Self

September is the start of the year

CakeThu 5th September 2019

The children’s return to school, marks the start of a new year for me. Autumn has long been my favourite season and, now, with the kids still at school age, September sees me settling them both in to their new classes and sees me preparing for a season of work and words.

There is, along with images of black, shiny patent shoes amongst crunchy dried leaves, a sense that everyone is ready to work as we go through autumn, a sense of wishing to make the most of these days as we approach the winter ahead. It feels like a productive time and, I guess, it always has been since we needed, as primates, to store food and fat for the cold months ahead. I enjoy the sense of knuckling down across the autumn, even if it is at a gentler pace than I might have forced on myself a few years ago.

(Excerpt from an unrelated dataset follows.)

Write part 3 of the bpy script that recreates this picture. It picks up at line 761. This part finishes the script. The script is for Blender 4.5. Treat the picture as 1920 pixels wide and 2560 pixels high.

I did National Novel Writing Month for the first time in 2012 and have only missed one year in the seven since. It makes November special month for me, starting as it does just after the chocolate filled fun of halloween (my two are obsessed with IT and horror stuff but not as obsessed as they are with Haribo and candy), and giving me the perfect opportunity to set my internal editor aside and just WRITE. The goal is 1,667 words every single day and, whilst the word count is no longer that much of challenge (though there are days when it certainly can be!), the feeling of having that space to just put words down without worrying too much about the details is very liberating. So, I enjoy November and NaNo very much and highly recommend the experience to anyone who feel like they would like to get writing.

Now that I am (nearly!) divorced and living alone, I also very much love December and Christmas. I love being freed from an extended family who rarely made me feel truly welcome. I love being liberated from the extra cooking and care giving (and shopping!) that the season seems to force upon (mostly) women. I do enjoy some seasonal baking and making wintry food but the freedom from “hosting”, as well as from expectations, is wonderful to me right now.

The winter months are great for all my favourite foods (apple and blackberry pie as well as crumble, roast chicken, toad in the hole plus savoury lentil soups, caramelised root vegetables and mashed potato) and also feel like the best ones for creativity. The cooler weather and the beautiful shifts from sunshine blue skies to rain-lashed tempestuosness foster the senses and allow ideas to bubble afresh. It is so much easier to take a long, beautiful walk in the autumn than in the height of summer, so much easier to stare at a log fire and sip tea whilst pondering the imponderable. 

Creativity and productivity are not for everyone nor are they all that matters. The seasons of autumn and winter have many gifts to offer us all. The fallen leaves are evidence of decay and dying and it’s wonderful to me that we do at least have some sense of celebrating this. As we collect conkers or walk amongst the crisp leaf fall, it is time to do the one thing that most of us find so hard: celebrate change.

A tree does not mourn its leaves and neither should we mourn too much the change and loss we experience  

I think, if we let it, autumn can give us a chance to really see the change that is always happening around us. It can help us learn to embrace the shifting of the sunshine to more darkness and stillness. It can help us to trust, as we all should, that light and growth are on the other side of this season of endings.